世界各国の経済力を比較するときに、一人当たりGDPという指標がよく使われます。これは、その国のGDPを人口で割った数字で、その国に住む人々の平均的な豊かさを表す指標となります。IMF(国際通貨基金)の推計による2023年の一人当たりGDP(※1)のランキングでは、日本は世界34位となっています。しかし、1993年と1994年は日本の一人当たりGDPは世界1位であり、当時日本は世界で最も豊かな国だったことになります。私は1987年に社会人となり、1993年は若手社員としてバリバリ仕事をしていた時期です。今回はそんな当時の記憶も呼び起こしながら、一人当たりGDP世界1位の日本とはどんな様相であったのか、振り返ってみたいと思います。 (※1)ドル建て名目ベースです。
最初に白状してしまうと、私の1993年~1994年頃の日本の印象は決して芳しいものではありません。本邦経済は1989年のバブル崩壊の傷が癒えないまま、ズルズルと悪化の一途を辿っていました。銀行の不良債権がヤバそうと言われ始めたのも、この頃かと思います。1995年には阪神・淡路大震災、地下鉄サリン事件とバッドニュースが続き、時代は世紀末の様相を呈していきます。株価、地価とも下落が止まらず、1997年、4大証券の一角であった山一証券が自主廃業し、都銀の北海道拓殖銀行が倒産。翌1998年には長期金融界の雄、長銀と日債銀が経営破綻します。こうして、我が国は戦後最大の金融危機に陥りました。
1993年~1994年当時の為替は概ね1ドル=100円~110円程度で、現在より大幅に円高の水準でした。本邦経済は不況であったにも関わらず、円高に阻まれて輸出をドライバーとした景気回復を図ることができません。政府が打つ総合経済対策も空振りに終わり、後に「失われた30年」といわれるデフレスパイラルに突入することになりました。
当時の私は顧客企業の退職年金の資産を運用する仕事をしていましたが、株式市場の不調でマイナスの運用が続き、顧客企業から怒られてばかりいました。詐欺師!と罵られたことも、一度や二度ではありません。就職できない若者は街にあふれていましたが、皆な活気はなく、疲れた表情で俯いていたように思います。この頃の日本が世界で最も豊かだと言われても、ブラックジョークにしか聞こえません。

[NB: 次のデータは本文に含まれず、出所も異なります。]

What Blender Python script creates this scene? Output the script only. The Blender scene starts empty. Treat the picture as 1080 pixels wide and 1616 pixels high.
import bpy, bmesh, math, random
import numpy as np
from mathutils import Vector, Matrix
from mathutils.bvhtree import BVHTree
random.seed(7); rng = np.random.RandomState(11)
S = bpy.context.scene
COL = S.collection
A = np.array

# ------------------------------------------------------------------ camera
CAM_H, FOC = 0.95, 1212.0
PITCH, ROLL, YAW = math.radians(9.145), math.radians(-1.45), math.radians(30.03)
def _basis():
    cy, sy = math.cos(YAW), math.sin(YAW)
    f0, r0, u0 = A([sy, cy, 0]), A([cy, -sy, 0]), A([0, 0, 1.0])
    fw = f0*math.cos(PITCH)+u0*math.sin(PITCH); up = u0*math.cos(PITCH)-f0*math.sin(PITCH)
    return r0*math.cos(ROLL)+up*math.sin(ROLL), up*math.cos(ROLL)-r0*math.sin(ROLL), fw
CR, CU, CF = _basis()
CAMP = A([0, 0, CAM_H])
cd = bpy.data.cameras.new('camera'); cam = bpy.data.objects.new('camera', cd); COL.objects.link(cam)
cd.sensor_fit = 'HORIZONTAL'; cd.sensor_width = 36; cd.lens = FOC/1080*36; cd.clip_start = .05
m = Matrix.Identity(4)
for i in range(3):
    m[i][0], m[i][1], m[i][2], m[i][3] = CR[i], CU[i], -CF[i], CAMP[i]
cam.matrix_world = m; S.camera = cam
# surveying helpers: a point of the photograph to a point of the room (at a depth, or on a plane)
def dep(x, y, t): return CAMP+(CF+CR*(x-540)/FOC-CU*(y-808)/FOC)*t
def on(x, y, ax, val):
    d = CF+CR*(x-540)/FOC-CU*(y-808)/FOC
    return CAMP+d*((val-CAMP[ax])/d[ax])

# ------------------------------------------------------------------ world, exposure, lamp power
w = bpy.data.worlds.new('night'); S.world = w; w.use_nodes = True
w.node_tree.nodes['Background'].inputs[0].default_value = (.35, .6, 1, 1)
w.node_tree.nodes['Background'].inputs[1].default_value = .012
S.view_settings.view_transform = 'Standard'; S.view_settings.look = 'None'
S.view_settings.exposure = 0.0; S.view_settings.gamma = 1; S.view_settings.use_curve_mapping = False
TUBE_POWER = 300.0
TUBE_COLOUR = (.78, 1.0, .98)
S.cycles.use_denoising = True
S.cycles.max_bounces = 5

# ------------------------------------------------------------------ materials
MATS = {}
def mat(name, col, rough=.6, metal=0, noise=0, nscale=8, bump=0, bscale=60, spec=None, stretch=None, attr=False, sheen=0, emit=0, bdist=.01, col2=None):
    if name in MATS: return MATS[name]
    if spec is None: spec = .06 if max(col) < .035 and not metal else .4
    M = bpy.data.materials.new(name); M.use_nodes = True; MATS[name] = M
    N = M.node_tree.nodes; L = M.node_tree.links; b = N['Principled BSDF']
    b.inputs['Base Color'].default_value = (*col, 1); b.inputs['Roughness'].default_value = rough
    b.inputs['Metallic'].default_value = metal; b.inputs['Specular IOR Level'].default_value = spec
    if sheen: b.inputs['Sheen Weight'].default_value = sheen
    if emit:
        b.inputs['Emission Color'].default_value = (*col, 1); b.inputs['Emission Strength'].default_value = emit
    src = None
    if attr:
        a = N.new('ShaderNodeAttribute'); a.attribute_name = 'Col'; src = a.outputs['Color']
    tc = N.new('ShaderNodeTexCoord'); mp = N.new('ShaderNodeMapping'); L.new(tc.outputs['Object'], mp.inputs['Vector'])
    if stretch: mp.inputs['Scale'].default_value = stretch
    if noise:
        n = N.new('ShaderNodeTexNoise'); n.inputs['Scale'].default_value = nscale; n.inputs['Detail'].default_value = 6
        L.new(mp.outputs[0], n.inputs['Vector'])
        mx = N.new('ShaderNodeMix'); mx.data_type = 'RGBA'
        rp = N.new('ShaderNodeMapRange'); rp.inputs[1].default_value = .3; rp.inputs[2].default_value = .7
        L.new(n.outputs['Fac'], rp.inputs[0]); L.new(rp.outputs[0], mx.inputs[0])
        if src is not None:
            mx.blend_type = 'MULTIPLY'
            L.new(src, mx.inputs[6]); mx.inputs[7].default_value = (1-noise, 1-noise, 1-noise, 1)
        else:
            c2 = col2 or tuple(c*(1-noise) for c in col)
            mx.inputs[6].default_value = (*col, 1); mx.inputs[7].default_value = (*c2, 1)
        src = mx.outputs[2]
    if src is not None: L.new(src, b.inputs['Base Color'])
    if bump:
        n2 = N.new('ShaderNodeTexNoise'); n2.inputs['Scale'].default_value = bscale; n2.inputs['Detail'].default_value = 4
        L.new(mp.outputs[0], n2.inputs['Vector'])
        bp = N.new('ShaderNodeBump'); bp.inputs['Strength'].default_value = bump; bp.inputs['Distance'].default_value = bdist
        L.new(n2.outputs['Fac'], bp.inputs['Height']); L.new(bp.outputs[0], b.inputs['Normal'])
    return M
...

唯一、海外旅行をした人だけが、日本の豊かさを実感できたことでしょう。
当時を知らない若者にはピンとこないかもしれませんが、これから日本でインフレ(※2)が常態化すれば、たとえ一人当たりGDPが世界34位であっても、総合的に見て現在の日本の方がずっと幸せだと私は思います。デフレで人々の心が萎縮した日本で、一人当たりGDPが世界1位だと言っても、そんなものは偽りの世界一です。逆に、インフレで人々の心がアクティブに前向きになれば、一人当たりGDPが世界34位であったとしても、私はそんな日本の方が幸せであり、豊かだと思います。また、インフレでモノやサービスの値段が上がると、どうしてもミクロ面(家計や企業)の悪いイメージが先行しがちですが、中長期的には経済活動が活発化することでマクロ面のメリットが効果を発揮し、一人当たりGDPのランキングも徐々に改善していくことでしょう。
(※2)インフレ、デフレは物価の高低とともに、経済の体温を表します。マイルドなインフレ下の経済は「高圧経済」と呼ばれます。